Faire renoncer Idriss Déby Itno

Selon la télévision nationale tchadienne, le chef de l’État a succombé à des blessures reçues au combat dans la région du Kanem. © DR
En ce 26 mars, les préparatifs de la marche du lendemain contre le sixième mandat d’Idriss Déby Itno battent leur plein. Une nouvelle fois, l’économiste de formation rappelle les objectifs : obtenir le renoncement du président, mettre en place un dialogue national et une nouvelle Constitution, organiser des élections inclusives et, enfin, conquérir la présidence pour « transformer » le Tchad.
Au rez-de-chaussée du quartier général, une réunion se prépare.

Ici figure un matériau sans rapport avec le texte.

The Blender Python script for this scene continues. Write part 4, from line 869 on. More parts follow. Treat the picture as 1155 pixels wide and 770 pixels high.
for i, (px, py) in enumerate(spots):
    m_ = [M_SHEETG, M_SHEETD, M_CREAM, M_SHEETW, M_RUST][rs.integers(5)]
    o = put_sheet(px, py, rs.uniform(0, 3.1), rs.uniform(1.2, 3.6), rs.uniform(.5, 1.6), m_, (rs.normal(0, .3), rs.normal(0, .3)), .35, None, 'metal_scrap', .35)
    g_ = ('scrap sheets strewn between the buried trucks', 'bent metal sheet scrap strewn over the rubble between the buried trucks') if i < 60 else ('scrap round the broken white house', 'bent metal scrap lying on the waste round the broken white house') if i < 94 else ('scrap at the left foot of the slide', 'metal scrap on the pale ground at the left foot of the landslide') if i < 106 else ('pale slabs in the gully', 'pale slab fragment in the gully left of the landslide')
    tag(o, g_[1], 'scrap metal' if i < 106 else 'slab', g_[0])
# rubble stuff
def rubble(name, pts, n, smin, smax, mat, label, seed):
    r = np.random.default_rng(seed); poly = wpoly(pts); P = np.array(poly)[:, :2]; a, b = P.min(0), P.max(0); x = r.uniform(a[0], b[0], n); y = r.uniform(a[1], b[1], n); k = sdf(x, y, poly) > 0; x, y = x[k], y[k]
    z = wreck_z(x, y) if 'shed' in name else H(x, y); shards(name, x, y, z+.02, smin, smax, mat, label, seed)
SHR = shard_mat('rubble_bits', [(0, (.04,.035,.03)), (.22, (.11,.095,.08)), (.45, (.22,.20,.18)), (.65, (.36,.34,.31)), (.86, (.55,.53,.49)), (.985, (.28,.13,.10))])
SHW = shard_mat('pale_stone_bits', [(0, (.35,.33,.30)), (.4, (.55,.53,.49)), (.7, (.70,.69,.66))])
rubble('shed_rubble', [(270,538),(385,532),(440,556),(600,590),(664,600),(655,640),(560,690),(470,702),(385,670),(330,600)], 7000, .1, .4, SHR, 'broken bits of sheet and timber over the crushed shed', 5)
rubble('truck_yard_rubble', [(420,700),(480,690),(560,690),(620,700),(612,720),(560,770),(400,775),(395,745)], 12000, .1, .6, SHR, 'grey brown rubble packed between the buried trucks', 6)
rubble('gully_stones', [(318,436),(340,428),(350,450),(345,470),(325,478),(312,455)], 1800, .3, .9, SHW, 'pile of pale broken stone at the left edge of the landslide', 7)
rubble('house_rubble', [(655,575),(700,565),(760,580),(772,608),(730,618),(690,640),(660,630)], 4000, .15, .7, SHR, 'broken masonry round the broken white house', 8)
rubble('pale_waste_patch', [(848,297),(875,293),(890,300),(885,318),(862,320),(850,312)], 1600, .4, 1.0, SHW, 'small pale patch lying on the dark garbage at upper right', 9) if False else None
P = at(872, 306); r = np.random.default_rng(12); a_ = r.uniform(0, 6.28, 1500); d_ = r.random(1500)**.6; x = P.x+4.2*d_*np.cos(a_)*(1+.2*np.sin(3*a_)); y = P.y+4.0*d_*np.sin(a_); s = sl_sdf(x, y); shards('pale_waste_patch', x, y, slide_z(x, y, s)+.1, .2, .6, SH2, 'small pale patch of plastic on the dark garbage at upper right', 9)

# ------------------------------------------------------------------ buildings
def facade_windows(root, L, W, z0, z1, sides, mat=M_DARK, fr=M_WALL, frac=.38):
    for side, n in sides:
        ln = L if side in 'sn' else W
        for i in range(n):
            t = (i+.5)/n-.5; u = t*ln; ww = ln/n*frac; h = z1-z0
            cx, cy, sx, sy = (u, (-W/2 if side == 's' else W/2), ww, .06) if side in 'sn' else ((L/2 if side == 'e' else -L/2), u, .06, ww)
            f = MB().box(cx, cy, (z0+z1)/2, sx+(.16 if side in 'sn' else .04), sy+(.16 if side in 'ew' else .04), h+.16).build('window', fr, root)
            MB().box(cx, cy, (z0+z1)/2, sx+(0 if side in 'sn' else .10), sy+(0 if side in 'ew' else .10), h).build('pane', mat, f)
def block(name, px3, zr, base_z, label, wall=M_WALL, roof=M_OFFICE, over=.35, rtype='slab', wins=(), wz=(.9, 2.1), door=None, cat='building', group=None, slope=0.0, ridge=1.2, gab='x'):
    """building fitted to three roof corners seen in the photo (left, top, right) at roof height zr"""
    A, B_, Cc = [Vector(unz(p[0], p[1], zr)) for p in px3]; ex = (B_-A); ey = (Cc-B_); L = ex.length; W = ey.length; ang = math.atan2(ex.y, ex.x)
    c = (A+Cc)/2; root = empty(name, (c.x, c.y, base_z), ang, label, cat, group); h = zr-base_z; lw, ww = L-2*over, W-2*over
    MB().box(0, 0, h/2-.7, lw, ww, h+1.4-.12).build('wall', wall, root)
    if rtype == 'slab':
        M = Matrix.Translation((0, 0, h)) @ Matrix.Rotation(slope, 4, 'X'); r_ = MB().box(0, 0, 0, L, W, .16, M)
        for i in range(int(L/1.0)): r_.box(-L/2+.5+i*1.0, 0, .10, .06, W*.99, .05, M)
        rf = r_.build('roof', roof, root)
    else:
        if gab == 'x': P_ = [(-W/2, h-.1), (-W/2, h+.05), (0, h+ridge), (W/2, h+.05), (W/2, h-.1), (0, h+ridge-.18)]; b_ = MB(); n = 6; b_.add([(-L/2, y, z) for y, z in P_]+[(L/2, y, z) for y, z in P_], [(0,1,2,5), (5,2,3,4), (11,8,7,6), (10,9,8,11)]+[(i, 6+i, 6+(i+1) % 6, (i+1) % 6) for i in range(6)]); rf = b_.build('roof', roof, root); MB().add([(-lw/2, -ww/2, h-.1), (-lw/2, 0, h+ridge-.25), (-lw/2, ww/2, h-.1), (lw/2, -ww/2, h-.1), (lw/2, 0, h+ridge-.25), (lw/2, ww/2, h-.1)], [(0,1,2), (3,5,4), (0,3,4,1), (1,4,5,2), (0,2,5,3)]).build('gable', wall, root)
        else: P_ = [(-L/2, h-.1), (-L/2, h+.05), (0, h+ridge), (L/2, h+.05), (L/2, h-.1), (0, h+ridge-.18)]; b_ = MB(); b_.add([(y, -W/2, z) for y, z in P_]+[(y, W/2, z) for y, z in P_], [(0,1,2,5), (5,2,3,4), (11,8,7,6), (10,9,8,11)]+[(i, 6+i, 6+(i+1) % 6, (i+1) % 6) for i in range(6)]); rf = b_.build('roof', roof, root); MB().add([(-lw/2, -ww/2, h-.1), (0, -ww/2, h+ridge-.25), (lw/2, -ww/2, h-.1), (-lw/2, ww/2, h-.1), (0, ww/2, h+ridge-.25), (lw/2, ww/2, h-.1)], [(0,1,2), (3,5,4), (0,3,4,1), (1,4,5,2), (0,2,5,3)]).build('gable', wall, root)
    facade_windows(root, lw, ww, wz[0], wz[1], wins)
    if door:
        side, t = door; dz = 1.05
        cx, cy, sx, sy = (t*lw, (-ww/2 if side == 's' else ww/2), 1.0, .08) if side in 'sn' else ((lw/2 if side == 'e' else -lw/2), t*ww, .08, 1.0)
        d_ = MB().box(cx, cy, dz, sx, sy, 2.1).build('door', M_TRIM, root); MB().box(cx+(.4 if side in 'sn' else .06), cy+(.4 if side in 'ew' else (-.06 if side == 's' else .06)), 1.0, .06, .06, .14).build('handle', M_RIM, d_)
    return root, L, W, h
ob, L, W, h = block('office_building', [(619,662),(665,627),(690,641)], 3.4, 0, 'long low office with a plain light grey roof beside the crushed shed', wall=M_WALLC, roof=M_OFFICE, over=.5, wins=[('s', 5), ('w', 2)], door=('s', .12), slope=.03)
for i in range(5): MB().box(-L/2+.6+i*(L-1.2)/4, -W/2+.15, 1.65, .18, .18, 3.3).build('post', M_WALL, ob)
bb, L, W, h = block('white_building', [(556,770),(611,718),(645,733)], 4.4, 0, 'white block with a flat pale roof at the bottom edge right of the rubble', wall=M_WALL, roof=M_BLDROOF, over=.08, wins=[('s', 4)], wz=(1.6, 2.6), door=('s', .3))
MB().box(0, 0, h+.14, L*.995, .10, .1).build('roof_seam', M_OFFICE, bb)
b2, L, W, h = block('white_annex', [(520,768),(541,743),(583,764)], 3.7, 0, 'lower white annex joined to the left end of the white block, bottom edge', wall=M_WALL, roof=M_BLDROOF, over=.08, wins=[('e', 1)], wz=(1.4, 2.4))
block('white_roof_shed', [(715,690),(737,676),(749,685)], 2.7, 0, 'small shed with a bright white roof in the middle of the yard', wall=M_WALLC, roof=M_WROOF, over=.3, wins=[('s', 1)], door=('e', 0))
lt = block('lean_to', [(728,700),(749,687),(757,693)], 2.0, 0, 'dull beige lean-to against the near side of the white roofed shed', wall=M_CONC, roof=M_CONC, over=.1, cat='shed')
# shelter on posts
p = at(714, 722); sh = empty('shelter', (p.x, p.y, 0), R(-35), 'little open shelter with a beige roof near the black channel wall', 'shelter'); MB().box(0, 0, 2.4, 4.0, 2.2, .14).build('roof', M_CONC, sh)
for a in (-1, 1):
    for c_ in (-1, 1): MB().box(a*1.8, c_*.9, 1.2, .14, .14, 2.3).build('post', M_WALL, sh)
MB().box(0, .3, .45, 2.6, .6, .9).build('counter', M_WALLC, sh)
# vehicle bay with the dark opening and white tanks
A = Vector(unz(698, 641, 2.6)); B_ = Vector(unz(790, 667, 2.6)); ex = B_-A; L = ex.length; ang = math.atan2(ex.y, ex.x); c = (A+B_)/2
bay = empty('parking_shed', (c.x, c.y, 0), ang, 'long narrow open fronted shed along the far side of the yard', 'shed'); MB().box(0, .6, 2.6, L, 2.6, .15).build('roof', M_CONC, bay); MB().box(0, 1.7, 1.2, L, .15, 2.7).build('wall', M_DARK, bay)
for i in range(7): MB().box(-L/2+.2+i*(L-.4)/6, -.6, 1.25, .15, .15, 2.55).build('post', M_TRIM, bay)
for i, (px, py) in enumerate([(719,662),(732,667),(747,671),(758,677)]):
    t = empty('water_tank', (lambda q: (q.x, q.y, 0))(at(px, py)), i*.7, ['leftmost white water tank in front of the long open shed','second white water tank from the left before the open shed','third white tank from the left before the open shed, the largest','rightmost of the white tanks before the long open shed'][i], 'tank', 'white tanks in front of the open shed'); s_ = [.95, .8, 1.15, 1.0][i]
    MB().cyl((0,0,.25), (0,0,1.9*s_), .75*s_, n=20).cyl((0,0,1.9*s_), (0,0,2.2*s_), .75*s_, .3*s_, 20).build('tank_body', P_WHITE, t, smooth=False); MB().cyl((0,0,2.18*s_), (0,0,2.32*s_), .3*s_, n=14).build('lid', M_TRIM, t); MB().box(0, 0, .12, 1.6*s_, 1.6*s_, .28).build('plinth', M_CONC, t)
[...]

Quelques jeunes ont prévu de passer la nuit sur place pour être opérationnels dès les premières heures du jour. Masra sera peut-être parmi eux. Ou non. Depuis peu, il a pris l’habitude de ne pas dormir au même endroit trop souvent. Question de sécurité, assure-t-il, sa tête étant « mise à prix », selon lui, par les autorités tchadiennes. Question pratique aussi : lors d’une précédente journée de manifestation, le 6 mars, les forces de l’ordre avaient encerclé le bâtiment dès quatre heures du matin. Succès Masra et ses troupes y étaient restés enfermés quatre longues journées. Alors aujourd’hui il ruse, élit domicile temporairement à un endroit, puis un autre.